• Task directions
Copy exactly the lines from the start of the data below through the one that carries "return W[keep], Nn[keep]", and only those.

• Data shown
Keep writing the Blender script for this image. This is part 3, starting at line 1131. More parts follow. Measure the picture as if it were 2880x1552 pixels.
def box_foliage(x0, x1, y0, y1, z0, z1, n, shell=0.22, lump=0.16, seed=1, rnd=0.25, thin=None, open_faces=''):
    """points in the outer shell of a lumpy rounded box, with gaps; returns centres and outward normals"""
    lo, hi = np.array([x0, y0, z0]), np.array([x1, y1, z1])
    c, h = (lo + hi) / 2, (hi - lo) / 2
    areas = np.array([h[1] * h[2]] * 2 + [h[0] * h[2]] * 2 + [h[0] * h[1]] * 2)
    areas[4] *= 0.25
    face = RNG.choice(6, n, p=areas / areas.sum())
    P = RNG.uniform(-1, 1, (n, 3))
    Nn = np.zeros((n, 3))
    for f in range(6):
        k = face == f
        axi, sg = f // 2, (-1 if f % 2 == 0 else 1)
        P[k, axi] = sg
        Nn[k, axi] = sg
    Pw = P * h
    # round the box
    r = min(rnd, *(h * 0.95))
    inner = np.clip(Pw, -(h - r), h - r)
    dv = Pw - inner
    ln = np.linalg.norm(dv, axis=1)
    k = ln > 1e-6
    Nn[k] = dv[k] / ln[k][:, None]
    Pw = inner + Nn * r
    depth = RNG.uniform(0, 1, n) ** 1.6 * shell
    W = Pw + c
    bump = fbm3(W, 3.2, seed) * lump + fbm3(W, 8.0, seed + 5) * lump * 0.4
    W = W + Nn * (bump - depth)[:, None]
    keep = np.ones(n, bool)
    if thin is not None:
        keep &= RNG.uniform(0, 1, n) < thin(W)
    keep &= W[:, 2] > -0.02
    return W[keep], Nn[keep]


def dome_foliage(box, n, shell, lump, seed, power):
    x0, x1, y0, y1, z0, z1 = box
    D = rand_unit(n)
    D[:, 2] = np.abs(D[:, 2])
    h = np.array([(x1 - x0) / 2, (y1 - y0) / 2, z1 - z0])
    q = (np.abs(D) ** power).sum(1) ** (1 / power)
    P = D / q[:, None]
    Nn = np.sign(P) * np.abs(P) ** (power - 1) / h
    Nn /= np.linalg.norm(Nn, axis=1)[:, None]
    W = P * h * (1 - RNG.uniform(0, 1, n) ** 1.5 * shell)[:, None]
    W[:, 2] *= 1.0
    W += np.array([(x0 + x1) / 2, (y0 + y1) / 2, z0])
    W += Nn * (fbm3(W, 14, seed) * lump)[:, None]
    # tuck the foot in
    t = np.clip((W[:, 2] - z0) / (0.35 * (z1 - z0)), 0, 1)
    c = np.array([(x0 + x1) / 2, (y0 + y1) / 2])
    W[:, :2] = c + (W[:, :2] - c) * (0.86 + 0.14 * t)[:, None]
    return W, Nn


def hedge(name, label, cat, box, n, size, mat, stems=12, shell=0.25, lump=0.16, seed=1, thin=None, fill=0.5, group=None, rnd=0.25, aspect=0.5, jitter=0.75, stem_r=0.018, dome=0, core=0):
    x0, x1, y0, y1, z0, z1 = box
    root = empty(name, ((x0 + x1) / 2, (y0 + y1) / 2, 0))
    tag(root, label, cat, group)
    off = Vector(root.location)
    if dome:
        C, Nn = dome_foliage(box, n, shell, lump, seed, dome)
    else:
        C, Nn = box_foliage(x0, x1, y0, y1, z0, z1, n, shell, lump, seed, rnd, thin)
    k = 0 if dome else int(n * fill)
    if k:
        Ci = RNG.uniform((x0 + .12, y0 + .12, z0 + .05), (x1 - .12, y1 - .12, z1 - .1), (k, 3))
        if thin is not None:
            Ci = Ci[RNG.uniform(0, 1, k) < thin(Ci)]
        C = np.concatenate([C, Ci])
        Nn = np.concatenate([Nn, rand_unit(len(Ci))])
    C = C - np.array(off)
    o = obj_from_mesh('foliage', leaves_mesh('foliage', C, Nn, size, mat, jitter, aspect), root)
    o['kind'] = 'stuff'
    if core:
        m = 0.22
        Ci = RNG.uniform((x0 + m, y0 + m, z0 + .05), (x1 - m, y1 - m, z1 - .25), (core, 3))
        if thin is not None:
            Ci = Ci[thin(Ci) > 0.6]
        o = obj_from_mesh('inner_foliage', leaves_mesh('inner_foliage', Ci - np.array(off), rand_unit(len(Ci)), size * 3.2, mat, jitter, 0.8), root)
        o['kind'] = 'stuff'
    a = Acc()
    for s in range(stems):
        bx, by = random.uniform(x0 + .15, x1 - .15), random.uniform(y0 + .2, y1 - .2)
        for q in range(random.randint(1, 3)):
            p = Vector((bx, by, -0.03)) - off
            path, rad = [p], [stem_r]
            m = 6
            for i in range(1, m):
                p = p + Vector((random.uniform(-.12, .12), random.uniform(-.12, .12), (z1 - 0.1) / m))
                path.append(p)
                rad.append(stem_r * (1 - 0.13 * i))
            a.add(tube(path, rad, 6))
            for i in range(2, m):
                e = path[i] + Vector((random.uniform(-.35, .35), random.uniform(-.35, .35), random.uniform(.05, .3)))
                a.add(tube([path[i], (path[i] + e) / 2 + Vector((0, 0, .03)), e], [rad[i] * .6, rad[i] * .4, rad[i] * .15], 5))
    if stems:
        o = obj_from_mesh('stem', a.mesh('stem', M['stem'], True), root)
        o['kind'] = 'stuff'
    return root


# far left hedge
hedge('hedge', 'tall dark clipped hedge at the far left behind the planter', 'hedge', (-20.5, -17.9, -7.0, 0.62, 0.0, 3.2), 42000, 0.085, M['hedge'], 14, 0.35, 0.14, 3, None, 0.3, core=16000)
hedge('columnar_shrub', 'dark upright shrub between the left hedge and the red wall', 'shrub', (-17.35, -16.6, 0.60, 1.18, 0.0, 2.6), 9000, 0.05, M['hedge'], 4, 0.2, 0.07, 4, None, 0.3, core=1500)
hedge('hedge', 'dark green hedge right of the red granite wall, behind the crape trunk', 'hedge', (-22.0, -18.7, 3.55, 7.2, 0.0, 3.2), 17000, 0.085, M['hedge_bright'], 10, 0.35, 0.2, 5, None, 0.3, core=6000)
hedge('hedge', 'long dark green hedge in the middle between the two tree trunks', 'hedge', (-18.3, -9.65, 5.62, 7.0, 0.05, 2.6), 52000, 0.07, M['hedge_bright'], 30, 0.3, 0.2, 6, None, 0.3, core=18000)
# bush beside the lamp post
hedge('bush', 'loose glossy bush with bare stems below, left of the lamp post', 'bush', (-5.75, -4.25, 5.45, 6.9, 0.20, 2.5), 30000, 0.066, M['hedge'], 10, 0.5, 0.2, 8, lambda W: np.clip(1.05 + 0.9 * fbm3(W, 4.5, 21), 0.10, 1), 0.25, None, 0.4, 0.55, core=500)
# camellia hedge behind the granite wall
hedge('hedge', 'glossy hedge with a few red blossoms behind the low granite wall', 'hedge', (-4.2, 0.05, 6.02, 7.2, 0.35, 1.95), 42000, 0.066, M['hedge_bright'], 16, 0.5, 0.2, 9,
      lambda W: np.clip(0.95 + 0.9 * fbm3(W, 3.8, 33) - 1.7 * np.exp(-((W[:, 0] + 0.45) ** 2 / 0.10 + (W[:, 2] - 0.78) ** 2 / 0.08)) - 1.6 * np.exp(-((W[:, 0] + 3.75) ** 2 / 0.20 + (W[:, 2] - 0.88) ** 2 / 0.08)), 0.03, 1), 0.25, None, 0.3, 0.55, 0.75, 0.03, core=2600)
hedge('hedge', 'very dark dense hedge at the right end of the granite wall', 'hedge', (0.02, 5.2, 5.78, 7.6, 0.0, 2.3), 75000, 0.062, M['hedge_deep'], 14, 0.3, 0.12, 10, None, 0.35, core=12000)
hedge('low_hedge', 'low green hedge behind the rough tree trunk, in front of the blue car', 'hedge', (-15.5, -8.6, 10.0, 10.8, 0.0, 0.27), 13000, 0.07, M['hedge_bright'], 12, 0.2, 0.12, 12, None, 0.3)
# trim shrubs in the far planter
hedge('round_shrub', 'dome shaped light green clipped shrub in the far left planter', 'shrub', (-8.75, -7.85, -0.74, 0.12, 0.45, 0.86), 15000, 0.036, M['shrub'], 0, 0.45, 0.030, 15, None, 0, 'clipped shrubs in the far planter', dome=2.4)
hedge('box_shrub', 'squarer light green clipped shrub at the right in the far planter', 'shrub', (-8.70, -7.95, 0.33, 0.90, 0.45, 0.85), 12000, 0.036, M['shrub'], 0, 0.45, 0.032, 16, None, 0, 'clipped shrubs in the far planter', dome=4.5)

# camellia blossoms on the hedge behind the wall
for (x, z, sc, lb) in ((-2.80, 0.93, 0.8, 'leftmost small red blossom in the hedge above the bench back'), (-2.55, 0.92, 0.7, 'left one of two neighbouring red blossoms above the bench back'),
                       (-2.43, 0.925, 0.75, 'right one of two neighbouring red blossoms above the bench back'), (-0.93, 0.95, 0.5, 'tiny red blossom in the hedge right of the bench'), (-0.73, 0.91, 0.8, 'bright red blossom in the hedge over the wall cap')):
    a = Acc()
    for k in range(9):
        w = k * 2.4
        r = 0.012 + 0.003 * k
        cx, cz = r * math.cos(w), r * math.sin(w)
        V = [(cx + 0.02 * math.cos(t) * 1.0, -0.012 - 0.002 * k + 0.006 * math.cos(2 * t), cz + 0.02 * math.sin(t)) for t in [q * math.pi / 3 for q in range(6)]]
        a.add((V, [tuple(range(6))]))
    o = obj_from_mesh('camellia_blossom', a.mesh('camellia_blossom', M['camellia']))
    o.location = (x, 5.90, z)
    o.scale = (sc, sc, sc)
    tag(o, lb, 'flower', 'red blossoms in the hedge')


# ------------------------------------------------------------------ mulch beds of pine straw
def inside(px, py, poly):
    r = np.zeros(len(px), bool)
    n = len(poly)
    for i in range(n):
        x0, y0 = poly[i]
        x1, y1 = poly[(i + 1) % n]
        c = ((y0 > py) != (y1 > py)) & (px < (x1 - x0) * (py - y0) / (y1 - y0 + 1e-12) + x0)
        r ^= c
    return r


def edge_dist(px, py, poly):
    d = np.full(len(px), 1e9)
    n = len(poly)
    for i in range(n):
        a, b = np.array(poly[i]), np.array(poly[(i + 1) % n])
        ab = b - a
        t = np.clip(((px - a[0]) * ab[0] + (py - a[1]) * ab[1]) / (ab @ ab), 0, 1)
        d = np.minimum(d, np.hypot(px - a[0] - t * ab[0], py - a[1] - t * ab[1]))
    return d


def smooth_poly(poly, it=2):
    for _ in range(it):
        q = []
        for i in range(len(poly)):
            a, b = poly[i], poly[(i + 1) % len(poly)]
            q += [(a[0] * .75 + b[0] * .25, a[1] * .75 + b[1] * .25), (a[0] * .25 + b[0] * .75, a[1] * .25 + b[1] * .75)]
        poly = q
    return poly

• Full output
Keep writing the Blender script for this image. This is part 3, starting at line 1131. More parts follow. Measure the picture as if it were 2880x1552 pixels.
def box_foliage(x0, x1, y0, y1, z0, z1, n, shell=0.22, lump=0.16, seed=1, rnd=0.25, thin=None, open_faces=''):
    """points in the outer shell of a lumpy rounded box, with gaps; returns centres and outward normals"""
    lo, hi = np.array([x0, y0, z0]), np.array([x1, y1, z1])
    c, h = (lo + hi) / 2, (hi - lo) / 2
    areas = np.array([h[1] * h[2]] * 2 + [h[0] * h[2]] * 2 + [h[0] * h[1]] * 2)
    areas[4] *= 0.25
    face = RNG.choice(6, n, p=areas / areas.sum())
    P = RNG.uniform(-1, 1, (n, 3))
    Nn = np.zeros((n, 3))
    for f in range(6):
        k = face == f
        axi, sg = f // 2, (-1 if f % 2 == 0 else 1)
        P[k, axi] = sg
        Nn[k, axi] = sg
    Pw = P * h
    # round the box
    r = min(rnd, *(h * 0.95))
    inner = np.clip(Pw, -(h - r), h - r)
    dv = Pw - inner
    ln = np.linalg.norm(dv, axis=1)
    k = ln > 1e-6
    Nn[k] = dv[k] / ln[k][:, None]
    Pw = inner + Nn * r
    depth = RNG.uniform(0, 1, n) ** 1.6 * shell
    W = Pw + c
    bump = fbm3(W, 3.2, seed) * lump + fbm3(W, 8.0, seed + 5) * lump * 0.4
    W = W + Nn * (bump - depth)[:, None]
    keep = np.ones(n, bool)
    if thin is not None:
        keep &= RNG.uniform(0, 1, n) < thin(W)
    keep &= W[:, 2] > -0.02
    return W[keep], Nn[keep]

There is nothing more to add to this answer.